___ SOURCE EXCERPT

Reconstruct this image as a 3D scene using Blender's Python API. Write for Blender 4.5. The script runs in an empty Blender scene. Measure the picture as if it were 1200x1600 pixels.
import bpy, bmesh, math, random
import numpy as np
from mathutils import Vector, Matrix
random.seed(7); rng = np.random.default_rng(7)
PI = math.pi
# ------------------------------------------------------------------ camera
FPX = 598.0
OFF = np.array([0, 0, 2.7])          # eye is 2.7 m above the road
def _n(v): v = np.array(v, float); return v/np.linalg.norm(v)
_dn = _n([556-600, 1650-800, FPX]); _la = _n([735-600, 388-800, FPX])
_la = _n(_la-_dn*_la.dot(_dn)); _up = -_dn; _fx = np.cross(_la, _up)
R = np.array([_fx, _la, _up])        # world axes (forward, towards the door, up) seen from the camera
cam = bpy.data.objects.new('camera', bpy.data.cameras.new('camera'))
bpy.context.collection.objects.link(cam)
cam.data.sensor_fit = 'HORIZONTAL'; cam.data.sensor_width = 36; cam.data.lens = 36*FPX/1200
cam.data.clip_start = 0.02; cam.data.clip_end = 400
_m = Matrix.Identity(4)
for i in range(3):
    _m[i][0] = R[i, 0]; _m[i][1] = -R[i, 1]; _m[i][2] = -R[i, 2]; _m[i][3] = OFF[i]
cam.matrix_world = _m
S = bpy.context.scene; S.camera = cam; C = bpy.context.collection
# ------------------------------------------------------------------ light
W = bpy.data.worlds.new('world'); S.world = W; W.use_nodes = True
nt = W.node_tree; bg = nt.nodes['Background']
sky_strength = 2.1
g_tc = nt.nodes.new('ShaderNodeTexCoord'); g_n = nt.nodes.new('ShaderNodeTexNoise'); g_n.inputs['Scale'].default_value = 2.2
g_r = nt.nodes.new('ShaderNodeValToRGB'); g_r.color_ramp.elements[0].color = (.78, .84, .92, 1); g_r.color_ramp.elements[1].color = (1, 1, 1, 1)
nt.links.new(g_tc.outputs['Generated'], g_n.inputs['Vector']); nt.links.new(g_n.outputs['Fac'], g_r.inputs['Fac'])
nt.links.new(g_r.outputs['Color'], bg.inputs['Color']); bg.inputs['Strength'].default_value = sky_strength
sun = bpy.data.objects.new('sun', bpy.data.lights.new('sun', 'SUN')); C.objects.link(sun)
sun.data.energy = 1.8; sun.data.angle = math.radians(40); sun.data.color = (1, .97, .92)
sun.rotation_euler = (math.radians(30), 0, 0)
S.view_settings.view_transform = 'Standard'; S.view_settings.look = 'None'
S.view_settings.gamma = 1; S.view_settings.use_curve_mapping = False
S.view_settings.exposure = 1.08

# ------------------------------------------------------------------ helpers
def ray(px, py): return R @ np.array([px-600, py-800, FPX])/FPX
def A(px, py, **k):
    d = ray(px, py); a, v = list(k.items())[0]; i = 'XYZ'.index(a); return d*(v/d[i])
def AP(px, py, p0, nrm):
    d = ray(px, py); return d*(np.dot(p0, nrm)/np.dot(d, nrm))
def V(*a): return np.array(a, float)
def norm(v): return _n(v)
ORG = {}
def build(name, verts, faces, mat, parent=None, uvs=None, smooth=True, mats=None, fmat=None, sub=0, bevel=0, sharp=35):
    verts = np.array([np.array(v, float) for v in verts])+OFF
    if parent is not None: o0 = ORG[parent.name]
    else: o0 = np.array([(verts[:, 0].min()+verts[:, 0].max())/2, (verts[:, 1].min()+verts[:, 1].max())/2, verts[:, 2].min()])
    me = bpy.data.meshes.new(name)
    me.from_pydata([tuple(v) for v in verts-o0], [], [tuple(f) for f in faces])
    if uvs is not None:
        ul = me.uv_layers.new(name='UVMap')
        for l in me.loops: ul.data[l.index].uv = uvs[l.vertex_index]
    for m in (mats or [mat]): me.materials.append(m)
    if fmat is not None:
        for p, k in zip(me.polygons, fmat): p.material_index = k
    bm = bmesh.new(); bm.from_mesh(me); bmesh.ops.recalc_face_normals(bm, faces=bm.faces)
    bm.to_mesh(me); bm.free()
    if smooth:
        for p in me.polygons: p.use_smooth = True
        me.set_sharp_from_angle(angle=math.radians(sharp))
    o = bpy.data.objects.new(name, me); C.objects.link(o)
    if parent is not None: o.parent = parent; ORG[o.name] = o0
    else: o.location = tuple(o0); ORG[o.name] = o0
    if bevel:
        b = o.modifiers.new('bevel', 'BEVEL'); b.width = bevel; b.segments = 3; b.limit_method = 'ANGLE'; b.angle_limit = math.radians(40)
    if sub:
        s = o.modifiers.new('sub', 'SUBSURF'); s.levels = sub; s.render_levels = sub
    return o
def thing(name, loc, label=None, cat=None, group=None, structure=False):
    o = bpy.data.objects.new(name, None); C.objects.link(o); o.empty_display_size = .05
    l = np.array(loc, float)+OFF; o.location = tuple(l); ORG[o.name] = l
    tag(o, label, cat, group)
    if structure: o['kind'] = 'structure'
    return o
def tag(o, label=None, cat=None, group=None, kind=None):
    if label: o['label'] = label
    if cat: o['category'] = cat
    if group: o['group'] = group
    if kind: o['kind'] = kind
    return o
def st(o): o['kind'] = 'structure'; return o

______

WORK TO BE COMPLETED: The string "scene" may appear in lines of the listing above; tally those lines and give the number only.

REPLY TO THE TASK: 2